COMPUTER TERMINOLOGY:
COMPUTER: Instrument of torture. The first computer was invented by
Roger
"Duffy" Billingsly, a British scientist. In a plot to overthrow Hitler,
Duffy disguised
himself as a German ally and offered his invention as a gift to the
dictator. The plot
worked. On April 8, 1945, Hitler became so enraged at the "Incompatible
File
Format" error message that he shot himself. The war ended soon after
Hitler's
death, and Duffy began working for IBM.
DEFAULT DIRECTORY: Black Hole. Default directory is where all the files
that
you need disappear.
ERROR MESSAGE: Terse, baffling remark used by programmers to place blame
on users for their program's shortcomings.
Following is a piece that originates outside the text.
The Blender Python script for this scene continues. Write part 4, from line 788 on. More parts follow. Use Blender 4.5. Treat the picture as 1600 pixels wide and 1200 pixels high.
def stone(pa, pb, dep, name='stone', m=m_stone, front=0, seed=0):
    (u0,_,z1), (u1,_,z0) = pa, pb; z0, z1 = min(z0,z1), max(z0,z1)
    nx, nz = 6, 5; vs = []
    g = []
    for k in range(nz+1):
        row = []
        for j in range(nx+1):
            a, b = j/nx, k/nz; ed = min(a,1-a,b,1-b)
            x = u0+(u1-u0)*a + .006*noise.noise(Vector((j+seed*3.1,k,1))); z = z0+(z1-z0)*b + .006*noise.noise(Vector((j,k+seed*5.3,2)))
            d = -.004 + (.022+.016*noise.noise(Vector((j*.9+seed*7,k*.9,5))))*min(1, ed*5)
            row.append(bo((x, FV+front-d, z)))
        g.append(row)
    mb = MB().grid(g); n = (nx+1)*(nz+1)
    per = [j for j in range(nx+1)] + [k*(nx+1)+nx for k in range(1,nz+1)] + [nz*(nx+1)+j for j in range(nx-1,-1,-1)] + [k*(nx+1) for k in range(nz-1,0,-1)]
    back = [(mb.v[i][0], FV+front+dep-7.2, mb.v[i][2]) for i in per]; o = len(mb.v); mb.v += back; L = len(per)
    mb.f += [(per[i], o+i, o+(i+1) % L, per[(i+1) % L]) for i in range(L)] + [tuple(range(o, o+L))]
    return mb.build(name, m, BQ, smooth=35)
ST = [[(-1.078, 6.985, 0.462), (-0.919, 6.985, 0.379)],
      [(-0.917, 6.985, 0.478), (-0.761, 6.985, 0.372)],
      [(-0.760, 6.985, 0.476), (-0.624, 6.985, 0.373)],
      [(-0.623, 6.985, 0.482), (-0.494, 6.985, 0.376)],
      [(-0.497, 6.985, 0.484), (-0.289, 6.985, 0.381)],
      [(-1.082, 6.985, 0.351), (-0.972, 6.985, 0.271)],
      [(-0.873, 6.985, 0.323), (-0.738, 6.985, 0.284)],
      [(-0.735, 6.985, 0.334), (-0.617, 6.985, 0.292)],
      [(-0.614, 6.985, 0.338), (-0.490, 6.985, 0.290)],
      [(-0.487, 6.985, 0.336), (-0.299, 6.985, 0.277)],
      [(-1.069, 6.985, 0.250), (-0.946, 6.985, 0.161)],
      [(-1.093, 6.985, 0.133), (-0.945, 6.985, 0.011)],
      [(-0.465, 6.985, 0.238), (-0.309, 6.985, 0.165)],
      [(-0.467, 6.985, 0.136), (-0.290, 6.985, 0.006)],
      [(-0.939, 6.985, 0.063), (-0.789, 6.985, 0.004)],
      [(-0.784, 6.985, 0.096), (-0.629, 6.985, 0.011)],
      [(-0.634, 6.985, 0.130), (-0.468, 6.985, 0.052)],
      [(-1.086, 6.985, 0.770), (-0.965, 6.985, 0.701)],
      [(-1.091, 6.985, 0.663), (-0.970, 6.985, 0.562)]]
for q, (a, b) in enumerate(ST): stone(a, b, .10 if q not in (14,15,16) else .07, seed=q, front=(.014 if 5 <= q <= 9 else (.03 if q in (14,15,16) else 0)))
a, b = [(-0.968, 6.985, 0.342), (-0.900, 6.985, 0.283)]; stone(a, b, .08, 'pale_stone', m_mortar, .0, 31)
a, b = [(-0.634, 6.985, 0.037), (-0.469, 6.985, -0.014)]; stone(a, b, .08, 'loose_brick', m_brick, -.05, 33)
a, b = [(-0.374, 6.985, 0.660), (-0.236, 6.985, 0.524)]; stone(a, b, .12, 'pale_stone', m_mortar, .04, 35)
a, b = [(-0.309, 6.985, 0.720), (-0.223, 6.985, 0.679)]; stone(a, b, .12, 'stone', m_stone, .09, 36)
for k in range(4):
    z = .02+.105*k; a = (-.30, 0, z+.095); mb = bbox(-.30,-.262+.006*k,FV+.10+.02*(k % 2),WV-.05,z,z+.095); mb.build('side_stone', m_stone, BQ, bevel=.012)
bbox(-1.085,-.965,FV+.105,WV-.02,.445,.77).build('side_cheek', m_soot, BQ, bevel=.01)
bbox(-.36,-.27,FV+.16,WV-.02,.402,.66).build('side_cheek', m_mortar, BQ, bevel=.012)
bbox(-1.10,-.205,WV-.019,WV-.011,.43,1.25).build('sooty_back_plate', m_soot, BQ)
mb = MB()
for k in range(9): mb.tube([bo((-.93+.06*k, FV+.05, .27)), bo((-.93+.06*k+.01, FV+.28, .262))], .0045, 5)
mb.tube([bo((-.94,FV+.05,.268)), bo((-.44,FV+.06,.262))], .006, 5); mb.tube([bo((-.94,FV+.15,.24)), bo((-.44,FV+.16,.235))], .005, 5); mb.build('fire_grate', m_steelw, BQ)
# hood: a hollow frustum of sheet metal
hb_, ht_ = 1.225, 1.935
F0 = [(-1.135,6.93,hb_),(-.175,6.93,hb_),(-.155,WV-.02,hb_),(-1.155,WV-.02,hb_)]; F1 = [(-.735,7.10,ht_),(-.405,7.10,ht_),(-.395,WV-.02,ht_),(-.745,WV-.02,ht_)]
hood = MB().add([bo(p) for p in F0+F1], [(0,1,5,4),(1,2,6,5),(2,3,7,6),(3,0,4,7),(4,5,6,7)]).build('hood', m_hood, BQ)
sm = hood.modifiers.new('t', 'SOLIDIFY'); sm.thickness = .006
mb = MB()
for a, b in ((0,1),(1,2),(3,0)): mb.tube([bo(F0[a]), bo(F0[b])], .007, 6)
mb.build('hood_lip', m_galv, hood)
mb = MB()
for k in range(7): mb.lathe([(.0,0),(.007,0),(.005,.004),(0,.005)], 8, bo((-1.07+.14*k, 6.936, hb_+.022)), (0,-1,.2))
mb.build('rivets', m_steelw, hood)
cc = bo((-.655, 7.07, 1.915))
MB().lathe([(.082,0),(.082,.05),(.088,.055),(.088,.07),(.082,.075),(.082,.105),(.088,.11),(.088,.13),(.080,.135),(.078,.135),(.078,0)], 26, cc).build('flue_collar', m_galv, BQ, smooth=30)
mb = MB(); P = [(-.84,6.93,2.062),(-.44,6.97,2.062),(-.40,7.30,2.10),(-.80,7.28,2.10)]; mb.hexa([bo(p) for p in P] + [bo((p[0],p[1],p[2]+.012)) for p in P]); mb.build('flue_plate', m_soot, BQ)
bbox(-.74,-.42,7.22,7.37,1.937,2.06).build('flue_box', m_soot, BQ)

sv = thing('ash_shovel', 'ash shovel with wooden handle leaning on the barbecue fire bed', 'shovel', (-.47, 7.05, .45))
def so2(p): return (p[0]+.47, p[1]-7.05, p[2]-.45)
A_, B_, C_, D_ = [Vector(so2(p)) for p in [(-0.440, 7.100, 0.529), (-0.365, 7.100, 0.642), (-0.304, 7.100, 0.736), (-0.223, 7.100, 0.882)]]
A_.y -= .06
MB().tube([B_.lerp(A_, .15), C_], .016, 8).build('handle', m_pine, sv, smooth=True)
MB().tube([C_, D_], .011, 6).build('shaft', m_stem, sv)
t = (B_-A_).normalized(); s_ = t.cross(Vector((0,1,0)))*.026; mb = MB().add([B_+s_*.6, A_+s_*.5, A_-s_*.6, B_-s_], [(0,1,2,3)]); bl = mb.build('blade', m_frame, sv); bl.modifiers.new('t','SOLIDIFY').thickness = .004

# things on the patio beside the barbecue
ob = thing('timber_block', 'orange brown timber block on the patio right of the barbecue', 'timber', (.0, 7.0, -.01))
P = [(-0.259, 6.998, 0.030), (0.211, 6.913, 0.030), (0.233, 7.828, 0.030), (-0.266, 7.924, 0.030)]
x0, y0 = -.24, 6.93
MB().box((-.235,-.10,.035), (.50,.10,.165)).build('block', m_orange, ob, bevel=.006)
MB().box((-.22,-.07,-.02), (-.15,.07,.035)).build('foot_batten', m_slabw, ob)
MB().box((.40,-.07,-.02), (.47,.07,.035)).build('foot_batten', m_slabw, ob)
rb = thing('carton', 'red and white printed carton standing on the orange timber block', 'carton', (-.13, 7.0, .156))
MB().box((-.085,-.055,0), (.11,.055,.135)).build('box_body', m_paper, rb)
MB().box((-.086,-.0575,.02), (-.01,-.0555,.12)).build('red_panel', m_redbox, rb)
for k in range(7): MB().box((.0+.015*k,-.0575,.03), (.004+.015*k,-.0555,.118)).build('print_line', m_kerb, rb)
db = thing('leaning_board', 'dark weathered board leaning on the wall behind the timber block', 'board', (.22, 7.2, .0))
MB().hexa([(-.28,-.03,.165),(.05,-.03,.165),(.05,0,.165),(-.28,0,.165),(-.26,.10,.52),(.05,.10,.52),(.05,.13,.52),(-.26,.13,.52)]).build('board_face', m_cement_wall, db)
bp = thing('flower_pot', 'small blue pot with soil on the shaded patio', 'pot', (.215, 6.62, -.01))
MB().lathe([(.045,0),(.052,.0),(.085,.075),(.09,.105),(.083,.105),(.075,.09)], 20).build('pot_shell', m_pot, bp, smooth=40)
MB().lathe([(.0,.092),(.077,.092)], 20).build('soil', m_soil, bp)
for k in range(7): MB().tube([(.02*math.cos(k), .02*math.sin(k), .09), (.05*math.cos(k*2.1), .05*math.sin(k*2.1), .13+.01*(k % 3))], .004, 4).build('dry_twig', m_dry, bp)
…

HELP: The feature that assists in generating more questions. When the
Help
feature is used correctly, users are able to navigate through a series
of Help
screens and end up where they started from without learning a darn
thing.
INPUT/OUTPUT: Information is "input" from the keyboard as intelligible
data and
"output" to the printer as unrecognizable crud.
PRINTER: A joke in poor taste. A printer consists of three main parts:
the case
the jammed paper
tray, and
the blinking
red light.
PROGRAMMERS: Computer avengers. Once members of that group of high school
nerds who wore tape on their glasses, played Dungeons and Dragons and
memorized "Star
Trek" episodes; now millionaires who create "user friendly" software
to get revenge on
whoever gave them noogies.
SCHEDULED RELEASE DATE: A carefully calculated date determined by estimating
the actual shipping date and subtracting six months from it.
USERS: Collective term for those who stare blankly at a monitor. Users
are divided into
three types: novice, intermediate and expert. Novice users are those
who are afraid that
simply pressing a key might break their computer. Intermediate users
are those who don't
know how to fix their computer after they've just pressed a key that
broke it. And expert
users are those who break other people's computers.